Nous sommes en 2004. Marguerite, qui a enfin été autorisée à séjourner en France, a suivi une formation en droit et trouvé un poste d’assistante juridique dans un cabinet d’avocats. Elle aime son métier, mais l’exemple de Clément Oubrerie, un ami proche qui illustre des histoires pour enfants, lui donne des idées. L’envie de reprendre la plume la démange… Elle propose donc à Oubrerie un texte sur ses souvenirs d’enfance, qu’il accepte d’illustrer. De leur collaboration naissent bientôt quelques pages d’un projet qui enthousiasme les dirigeants de Gallimard, la plus illustre maison d’édition française, qui s’apprête à créer une collection de bandes dessinées.

C’est ainsi que débutent les aventures d’Aya, qui vit à Yopougon entourée de parents et d’amis qui ne pensent qu’à aller au maquis (bar), à enjailler (séduire) les filles et les garçons et se retrouvent sans cesse dans des histoires abramalaires (compliquées) !
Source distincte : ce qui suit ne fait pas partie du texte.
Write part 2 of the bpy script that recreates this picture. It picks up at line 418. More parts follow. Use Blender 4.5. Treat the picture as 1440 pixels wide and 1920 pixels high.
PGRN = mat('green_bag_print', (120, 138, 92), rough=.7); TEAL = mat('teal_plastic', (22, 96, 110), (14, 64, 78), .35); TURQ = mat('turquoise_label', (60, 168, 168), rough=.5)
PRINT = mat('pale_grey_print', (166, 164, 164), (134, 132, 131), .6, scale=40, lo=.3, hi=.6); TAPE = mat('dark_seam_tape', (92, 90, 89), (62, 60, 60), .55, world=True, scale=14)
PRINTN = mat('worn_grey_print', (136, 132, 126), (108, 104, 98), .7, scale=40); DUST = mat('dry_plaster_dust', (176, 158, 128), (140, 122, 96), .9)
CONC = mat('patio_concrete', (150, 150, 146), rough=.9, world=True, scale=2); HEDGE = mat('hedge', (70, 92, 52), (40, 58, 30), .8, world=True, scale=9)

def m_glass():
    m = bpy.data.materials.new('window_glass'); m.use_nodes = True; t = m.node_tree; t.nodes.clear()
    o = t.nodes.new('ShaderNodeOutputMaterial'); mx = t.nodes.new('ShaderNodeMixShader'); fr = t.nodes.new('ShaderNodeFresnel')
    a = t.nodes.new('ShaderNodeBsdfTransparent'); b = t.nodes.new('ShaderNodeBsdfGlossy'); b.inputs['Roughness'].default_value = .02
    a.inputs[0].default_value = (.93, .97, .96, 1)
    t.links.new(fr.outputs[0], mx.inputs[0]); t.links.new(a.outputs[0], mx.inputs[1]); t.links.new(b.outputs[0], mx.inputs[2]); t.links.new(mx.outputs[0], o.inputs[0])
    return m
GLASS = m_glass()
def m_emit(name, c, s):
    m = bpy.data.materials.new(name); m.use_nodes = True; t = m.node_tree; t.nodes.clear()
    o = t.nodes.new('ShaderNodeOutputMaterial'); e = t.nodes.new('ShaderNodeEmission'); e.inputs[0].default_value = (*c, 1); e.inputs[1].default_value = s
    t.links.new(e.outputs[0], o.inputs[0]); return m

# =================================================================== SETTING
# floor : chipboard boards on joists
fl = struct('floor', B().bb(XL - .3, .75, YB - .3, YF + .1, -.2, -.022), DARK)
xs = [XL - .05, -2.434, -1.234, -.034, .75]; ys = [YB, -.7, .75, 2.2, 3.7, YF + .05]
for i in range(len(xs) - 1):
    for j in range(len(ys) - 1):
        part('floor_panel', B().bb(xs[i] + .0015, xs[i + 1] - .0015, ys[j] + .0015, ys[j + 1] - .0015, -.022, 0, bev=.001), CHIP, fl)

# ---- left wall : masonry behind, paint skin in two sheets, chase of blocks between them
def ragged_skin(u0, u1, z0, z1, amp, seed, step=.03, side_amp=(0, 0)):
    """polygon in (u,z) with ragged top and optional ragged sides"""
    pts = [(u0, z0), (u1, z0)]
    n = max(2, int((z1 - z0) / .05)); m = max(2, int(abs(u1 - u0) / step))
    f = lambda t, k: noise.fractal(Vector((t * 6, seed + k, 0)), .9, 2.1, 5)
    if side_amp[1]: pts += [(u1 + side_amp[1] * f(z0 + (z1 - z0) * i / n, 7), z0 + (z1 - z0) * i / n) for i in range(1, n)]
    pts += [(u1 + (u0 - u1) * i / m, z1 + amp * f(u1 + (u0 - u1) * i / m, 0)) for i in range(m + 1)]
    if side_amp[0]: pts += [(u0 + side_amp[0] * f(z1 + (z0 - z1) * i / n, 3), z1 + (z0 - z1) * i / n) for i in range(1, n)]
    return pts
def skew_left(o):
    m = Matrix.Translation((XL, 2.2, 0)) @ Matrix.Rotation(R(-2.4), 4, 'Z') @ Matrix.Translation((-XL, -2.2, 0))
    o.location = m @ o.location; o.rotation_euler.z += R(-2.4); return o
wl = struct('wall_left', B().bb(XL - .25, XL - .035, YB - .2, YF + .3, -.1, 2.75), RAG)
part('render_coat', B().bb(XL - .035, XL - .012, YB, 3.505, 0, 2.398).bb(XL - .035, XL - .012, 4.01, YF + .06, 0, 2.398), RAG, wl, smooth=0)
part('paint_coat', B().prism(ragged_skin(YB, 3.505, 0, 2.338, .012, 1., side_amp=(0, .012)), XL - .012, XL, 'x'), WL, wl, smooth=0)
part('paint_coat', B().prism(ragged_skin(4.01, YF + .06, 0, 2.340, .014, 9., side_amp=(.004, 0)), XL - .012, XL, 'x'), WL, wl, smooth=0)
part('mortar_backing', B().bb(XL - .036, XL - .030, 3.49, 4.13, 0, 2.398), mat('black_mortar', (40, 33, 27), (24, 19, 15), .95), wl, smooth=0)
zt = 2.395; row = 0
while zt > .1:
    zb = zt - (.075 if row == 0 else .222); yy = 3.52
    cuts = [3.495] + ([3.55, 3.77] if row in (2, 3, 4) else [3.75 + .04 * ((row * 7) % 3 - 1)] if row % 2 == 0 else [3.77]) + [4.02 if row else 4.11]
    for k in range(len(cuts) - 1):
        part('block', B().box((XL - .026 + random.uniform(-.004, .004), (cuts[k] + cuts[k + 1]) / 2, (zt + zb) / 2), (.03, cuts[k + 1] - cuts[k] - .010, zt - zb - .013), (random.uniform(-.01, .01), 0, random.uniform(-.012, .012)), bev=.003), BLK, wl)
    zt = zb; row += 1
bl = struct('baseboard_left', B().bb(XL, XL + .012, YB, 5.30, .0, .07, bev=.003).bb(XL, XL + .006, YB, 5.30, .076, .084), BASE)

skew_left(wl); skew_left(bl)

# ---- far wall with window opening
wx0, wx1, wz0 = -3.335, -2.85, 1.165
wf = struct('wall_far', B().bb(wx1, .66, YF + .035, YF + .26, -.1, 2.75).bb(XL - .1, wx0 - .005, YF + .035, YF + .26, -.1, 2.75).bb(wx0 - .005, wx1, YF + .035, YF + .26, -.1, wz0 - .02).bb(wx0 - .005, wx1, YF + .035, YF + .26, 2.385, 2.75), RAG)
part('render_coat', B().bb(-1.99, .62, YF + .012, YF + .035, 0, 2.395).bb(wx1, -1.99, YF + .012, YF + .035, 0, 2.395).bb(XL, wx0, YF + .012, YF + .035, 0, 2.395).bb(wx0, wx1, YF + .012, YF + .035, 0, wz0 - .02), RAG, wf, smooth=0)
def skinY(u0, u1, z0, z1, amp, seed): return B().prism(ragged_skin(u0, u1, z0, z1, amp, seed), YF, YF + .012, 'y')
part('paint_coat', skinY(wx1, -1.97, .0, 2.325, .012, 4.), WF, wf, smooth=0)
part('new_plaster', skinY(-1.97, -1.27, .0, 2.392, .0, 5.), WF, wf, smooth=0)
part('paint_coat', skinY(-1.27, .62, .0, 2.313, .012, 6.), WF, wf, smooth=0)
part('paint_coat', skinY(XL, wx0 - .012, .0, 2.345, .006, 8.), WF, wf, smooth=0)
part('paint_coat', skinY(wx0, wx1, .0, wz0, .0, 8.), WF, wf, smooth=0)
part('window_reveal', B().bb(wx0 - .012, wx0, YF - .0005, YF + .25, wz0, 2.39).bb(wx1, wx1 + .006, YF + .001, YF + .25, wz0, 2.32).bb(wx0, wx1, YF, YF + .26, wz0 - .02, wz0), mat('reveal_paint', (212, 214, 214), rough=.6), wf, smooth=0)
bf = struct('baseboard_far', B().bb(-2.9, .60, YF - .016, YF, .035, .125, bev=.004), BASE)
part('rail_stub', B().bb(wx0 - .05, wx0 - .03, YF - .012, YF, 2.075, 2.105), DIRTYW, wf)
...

Librement inspirée des souvenirs de Marguerite, Aya est une ode très réaliste au quartier de son enfance, à grand renfort de nouchi, argot typiquement ivoirien, dans un décor saisi sur place par Clément Oubrerie. Bien sûr, le tableau est aussi quelque peu idéalisé. Dans le Yopougon de la jeune femme, cette « conteuse optimiste », tout finit toujours dans l’humour et la bonne humeur…

Le premier volume d’Aya paraît en 2005. Quelques mois plus tard, il est sélectionné pour le prix du meilleur premier album au festival d’Angoulême. À la grande surprise de celle-ci, Aya obtient le prix. Le jour de la cérémonie, elle se souvient « être restée assise sans comprendre pourquoi Clément voulait monter sur scène pour recevoir la récompense ». C’est le début d’une longue série de distinctions. Satisfait – on le serait à moins –, l’éditeur commande aux auteurs une suite.

Aujourd’hui, Marguerite prépare le cinquième tome des aventures d’Aya, mais aussi leur adaptation pour le cinéma. Parallèlement, elle travaille à une autre BD qui, cette fois, se passe à Paris. Et dont l’héroïne est blanche. « Rien à voir avec les Noirs, sourit-elle. Je sais aussi faire d’autres histoires ! » Elle qui s’obstine à se dire « non littéraire » a fait de l’écriture son métier.

Pourtant, quand on lui demande ce dont elle est le plus fière, elle répond que ce n’est pas d’Aya, ni même de Jules, son fils, mais « d’avoir fait venir en France [son] petit frère et [sa] petite sœur. La jeune femme soupire : « Yopougon a changé, il y a toujours la solidarité, l’ambiance, mais aussi beaucoup plus de pauvreté… »

Marguerite Abouet continue pourtant de s’y rendre régulièrement. Pour revoir ses parents, bien sûr, mais aussi pour promouvoir l’association Des livres pour tous, qu’elle a créée à Paris, l’an dernier dans le but de rendre le livre plus accessible aux enfants d'Afrique en y créant des maisons de quartier-bibliothèques. Elle espère ainsi que la première verra le jour à Yopougon.


Bibliographie :

* 2005 - Aya de Yopougon, Tome 1 - (Éditions
             Gallimard),
* 2006 - Aya de Yopougon, Tome 2 - (Éditions
             Gallimard),
* 2007 -
Aya de Yopougon, Tome 3
- (Éditions
             Gallimard),

* 2008 - Aya de Yopougon, Tome 4 - (Éditions
             Gallimard)


Dessinateur :

Clément Oubrerie, ce talentueux dessinateur, est né à Paris en 1966. Après le bac, il entame des études d'arts graphiques à l'école Penninghen, qu'il interrompt quatre ans plus tard pour partir aux États-Unis.

Il y passe deux années, exerce toutes sortes de métiers et y voit ses travaux publiés pour la première fois. De retour en France, il illustre des ouvrages pour la jeunesse, s'ouvre avec succès aux techniques numériques de l'animation et crée notamment l'univers graphique des Moot-Moot, la série télévisée d'Éric et Ramzy.

Pour Aya de Yopougon, il donne vie avec esprit et authencité au récit de Marguerite Abouet, et montre avec brio que son talent s'exerce aussi en bande dessinée. Il y prend goût et signe en 2008 une adaptation savoureuse et singulière de Zazie dans le métro, le roman de Raymond Queneau.

Clément Oubrerie est également cofondateur d'Autochenille Production, qui prépare l'adaptation au cinéma du Chat du Rabbin de Joann Sfar.